Dean Scott, a FEMA observer, said the exercise also showed how well the team could do if it didn't leave American soil.
Scott said every search and rescue task force assigned to FEMA is required to undergo a mobility exercise annually.
"As the military well knows, the only way you get good at anything is to train," Scott said. "You fight as you train."
" If they don't do these (exercises) on a regular basis, they will have a lot of people that will not be familiar with being around aircraft and working with the military," he said.
Scott said there are issues with loading a military aircraft with civilian resources and such an exercise addresses them.
Andy J. Hubert, a member of the Virginia Task Force 1 who responded to New York City in the aftermath of Sept. 11, 2001, is an original member of the team which was formed more than 20 years ago.
Hubert is no stranger to overseas deployments for search and rescue missions. Instead of boarding the C-5 Friday afternoon, he acted as a team observer.
It's his experience that it could take anywhere from 20 minutes to eight hours to load an aircraft, he said.
But such a time flux does not exist for members of the task force after they are notified of a mission.
He said within six hours after activation, the team must be at the POD.
Originally it was Andrews Air Force Base, but a C-5 from Dover had to be flown there so it was later changed to Dover Air Force Base, he said.
Hubert recalled the team's first overseas mission in 1988.
He said about 20 first responders took tools out of their emergency response vehicles and put them in cardboard boxes which were loaded onto a C-141 with a destination of Armenia which was rocked by a devastating earthquake.
To date the task force has grown four-fold, he said.
Not surprisingly its cargo and equipment have expanded in size too.
Hubert said the Airmen with the 167th Airlift Wing loaded over 110,000 pounds of equipment and vehicles onto the C-5 Friday afternoon.
"All of our resources are loaded onto the vehicles and we are able to be self-sufficient for 10 days," he said.
"In addition to the personnel there may be six search dogs too," he said.

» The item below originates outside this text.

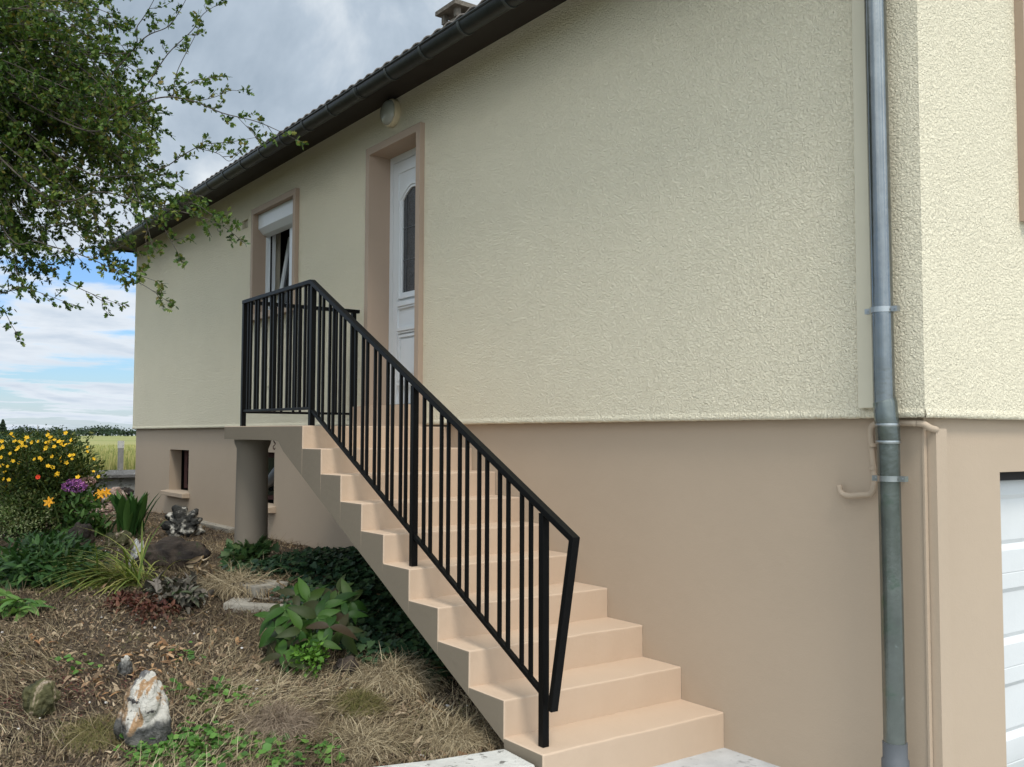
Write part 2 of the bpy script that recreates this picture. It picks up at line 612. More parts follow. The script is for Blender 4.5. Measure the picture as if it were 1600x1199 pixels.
# gable: base wall with the garage opening, stucco above with a window opening
GW = (0.86, 2.2, 2.72, 4.05)
obj('gable_base_wall', holed('x', 0.0, -0.25, 0.1601, 8.0, -0.6, LED - 0.002, [(0.645, 3.2, -0.6, 1.446)]), M['tan'], house)
obj('gable_stucco_wall', holed('x', GX, -0.24, 0.2401, 8.0, LED + .001, SOF + 0.09, [GW]), M['stucco'], house)
bm = bmesh.new()
prism_x(bm, [(UY + .001, SOF + .09), (8.0, SOF + .09), (4.0, SOF + .09 + 1.55)], GX - .2, GX + .001)
obj('gable_peak', bm, M['stucco'], house)
boxo('far_wall', XL, -0.25, 7.76, 8.0, -0.6, SOF + .08, M['stucco'], house)
boxo('end_wall', XL, XL + .22, 0.245, 7.755, -0.6, SOF + .08, M['stucco'], house)
# rough stucco lip along the lower edge
def lip(name, along, a0, a1, p, out):
    bm = bmesh.new()
    n = int((a1 - a0) / 0.02)
    rows = []
    for i in range(n + 1):
        a = a0 + (a1 - a0) * i / n
        j = 0.004 * noise.noise((a * 30, 0, 0)) + 0.003 * noise.noise((a * 90, 3, 0))
        prof = [(0.0, 0.034), (0.006, 0.018), (0.008 + j, 0.002 + j), (0.002, -0.007 + j), (-0.03, -0.007 + j)]
        rows.append([bm.verts.new((a, p + out * q, LED + z) if along == 'x' else (p + out * q, a, LED + z)) for q, z in prof])
    for r0, r1 in zip(rows, rows[1:]):
        for k in range(len(r0) - 1):
            bm.faces.new((r0[k], r0[k + 1], r1[k + 1], r1[k]))
    bmesh.ops.recalc_face_normals(bm, faces=bm.faces)
    return obj(name, bm, M['stucco'], house, smooth=3)
lip('stucco_edge', 'x', XL, DX0 - .09, UY, -1)
lip('stucco_edge', 'x', DX1 + .09, GX, UY, -1)
lip('stucco_edge', 'y', UY, 6, GX, 1)

# eaves: soffit, fascia, roof, gutter
boxo('soffit', -13.22, 0.35, -0.37, UY - .001, SOF, SOF + .02, M['soffit'], house)
boxo('soffit', -13.22, XL - .002, UY, 8.0, SOF + .001, SOF + .021, M['soffit'], house)
boxo('fascia_board', -13.13, 0.37, -0.382, -0.371, SOF - .055, SOF - .012, M['soffit'], house)
boxo('verge_board', -13.245, -13.221, -0.37, 8.2, SOF - .02, SOF + .022, M['soffit'], house)
# tiled roof: rolls running up the slope, courses overlapping
PITCH = 0.40
bm = bmesh.new()
cols = np.arange(-13.30, 0.44, 0.03)
rows_ = []
ncourse = 15
for c in range(ncourse):
    for e, lift in ((0.0, 0.030), (0.999, 0.004)):
        s = (c + e) * 0.335
        rows_.append((s, lift))
prev = None
for (s, lift) in rows_:
    yb = -0.478 + s * math.cos(math.atan(PITCH))
    zb = SOF - .030 + s * math.sin(math.atan(PITCH))
    ring = []
    for x in cols:
        w = abs(math.sin(PI * x / 0.15)) ** 0.8 * 0.026
        j = 0.006 * noise.noise((math.floor(x / .3) * 3.1, s * 2, 0))
        ring.append(bm.verts.new((x, yb + j, zb + lift + w + j)))
    if prev:
        for k in range(len(cols) - 1):
            bm.faces.new((prev[k], prev[k + 1], ring[k + 1], ring[k]))
    prev = ring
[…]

During the past two decades, Virginia Task Force 1 has flown on about 10 overseas missions around the world to include earthquakes in Turkey and Iran as well as the embassy bombing in Nairobi, Hubert said.
And exercises such as the three-day one only enhance the team's response time, Hubert said.
"Over the years we have newer people that become part of the process, and with all of the different factions that we have to deal with such as the military for transportation, the different countries that we have to go to, making sure all of our people have the information that they need so that when we do get the call to go help search and rescue and try and find live victims it cuts down the response time and it gets us in there searching for them quicker," he said.
Hubert said the exercise provided a good venue to establish a rapport with the 167th Airlift Wing so that it can partner with it in the future.
Airmen saw firsthand the equipment that would be needed to be flown over for search and rescue missions and what expectations there were, he said.
"If we ever have the actual disaster where we have to go, it kind of speeds up the process because you are aware of what we are all about, what we do and what we have," he said.
And if the 167th Airlift Wing get the call, it certainly has the necessary horsepower.
"It requires a minimum of a C-5 to do what we do," Hubert said.
Zoldos said the exercise allowed the team to be tested in a realistic environment such as an air base, getting them to "enplane and deplane" as well as manifest. He praised the 167th Airlift Wing for its efforts in the grueling training endeavor.
"We are simulating a 10-day deployment in 56 hours," Hubert said.
And although Virginia Task Force 1 doesn't have an official motto, Zoldos said "Ready Wherever, Whenever" might not be a bad idea.
But Hubert thought "Always Willing" summed it up best.